24 thoughts on “The Ultimate Guide to Buying a Reliable Car for Less Than $5k

  1. My, my how timely this is! We just had to pay over a grand to repair an issue with our used (also bought with cash) truck. We’ve been toying with the idea of getting a different vehicle (used and also paid in cash) that’s more reliable. Thanks for the timely advice!

  2. Connoisseur – A discerning judge of the best in any field: Food, Travel, Autos, Finance….
    In my judgement you fit this description.

    • When we were in Costa Rica last time, the roads were horrendous. We had a 4X4 to get around, but the locals still managed the mud and pond sized pot holes with tiny civics and toyotas. They really can go anywhere!

  3. Great check list. I’ll bookmark this for next time. $3-5k is a great price for a reliable used car. We only have one car so it needs to be very reliable.

    • Hi Dan,
      Looking at our mileages over the last few years, we’ve been doing close to 15k/year between us. While I drive much less these days, a road trip to Nova Scotia can add 3k miles in one shot. Hope that helps 🙂

  4. This is a thorough list and I’ll refer back to when next we are in the market for a car (which I fervently hope is not for a good decade). Our current cars are a Honda Insight that we bought used in 2010 (bought from a dealer, because we are wimps) and a leased Chevy Spark ($160/month, downpayment covered by CA rebate, and we received another $500 rebate from our utilities company).

  5. Great buying guide Mr. CK! I need to swap out my old two seater Honda for a bigger car that can carry the kids, so I’ll be using your guide very soon!

    Hope Bluebutt works out for you!

  6. I agree with your decision to avoid all wheel drive and other complexities. However if you drive in snow I strongly recommend real snow tires over all season radials. I live in snow country and have mostly driven 2WD pickups and vans for the last 5 years. The right tires make all the difference and safety is worth the 1/2 mpg loss compared to all season tires. If I ever fully retire or change careers I’ll probably switch to a small fuel efficient car. Until then an 8 foot truck bed makes my work more efficient than any other vehicle.

  7. Great step by step instructions. I really like how detailed your “how to” posts are.

    I’m considering buying a Prius for our next vehicle. I currently have an Altima with 145K miles on it and it should last a good while longer. I’m surprised you went for one with 200K miles on it but depending on your annual mileage you are probably fine. We drive maybe 12K total per year between our van and car (~6500 of those are commuting) so a higher mileage car wouldn’t be a big deal once we are FIRE. I’m considering a Prius more like your “Lightning” one with lower mileage.

    Either way we go, a ~$5K car will save us so much money over buying a new one.

    • I probably wouldn’t have gone for such high mileage the first time we bought a Prius.

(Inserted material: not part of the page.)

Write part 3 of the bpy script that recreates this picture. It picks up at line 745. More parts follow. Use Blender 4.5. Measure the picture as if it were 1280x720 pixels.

Now I’m more familiar with how it should drive, and how reliable it is. Bluebutt was a single owner car, and you can tell it was well cared for because it drives better than our lower mileage Prius. The Prius engine is off a lot of the time you’re on the road, so it just doesn’t wear as much. I’m confident there is another 100k in this car. It’s not uncommon to see them hit 300k.

      Of course for another couple Grand you can find a much lower mileage car. Either way, I think you’ll be happy 🙂

  8. I really lucked out when I bought my first car when I was 19. 1996 Buick Century with under 50,000 miles, and it got me an average of close to 30 MPG (paid $3500 cash for it). I had the car for just over 7 years and it really had minimal repairs during that time, though I did put up with some annoyances, like no AC in South Carolina 😉 I definitely didn’t put as much thought into the purchase as you’ve laid out, but I definitely will at the point I ever buy another car (now driving a 2008 Camry hybrid I bought off my mom for a more than reasonable price, and it’s been awesome so far).

  9. Solid guide on how to buy a used car! I’ve bought a number of used cars ad motorcycles and agree with all of your points. Using cosmetic or mechanical issues and fixes to create a “ding list” that you can show the seller is valuable.

    Nobody can argue the cost when you tabulate them on a piece of paper – even the seller! Good stuff!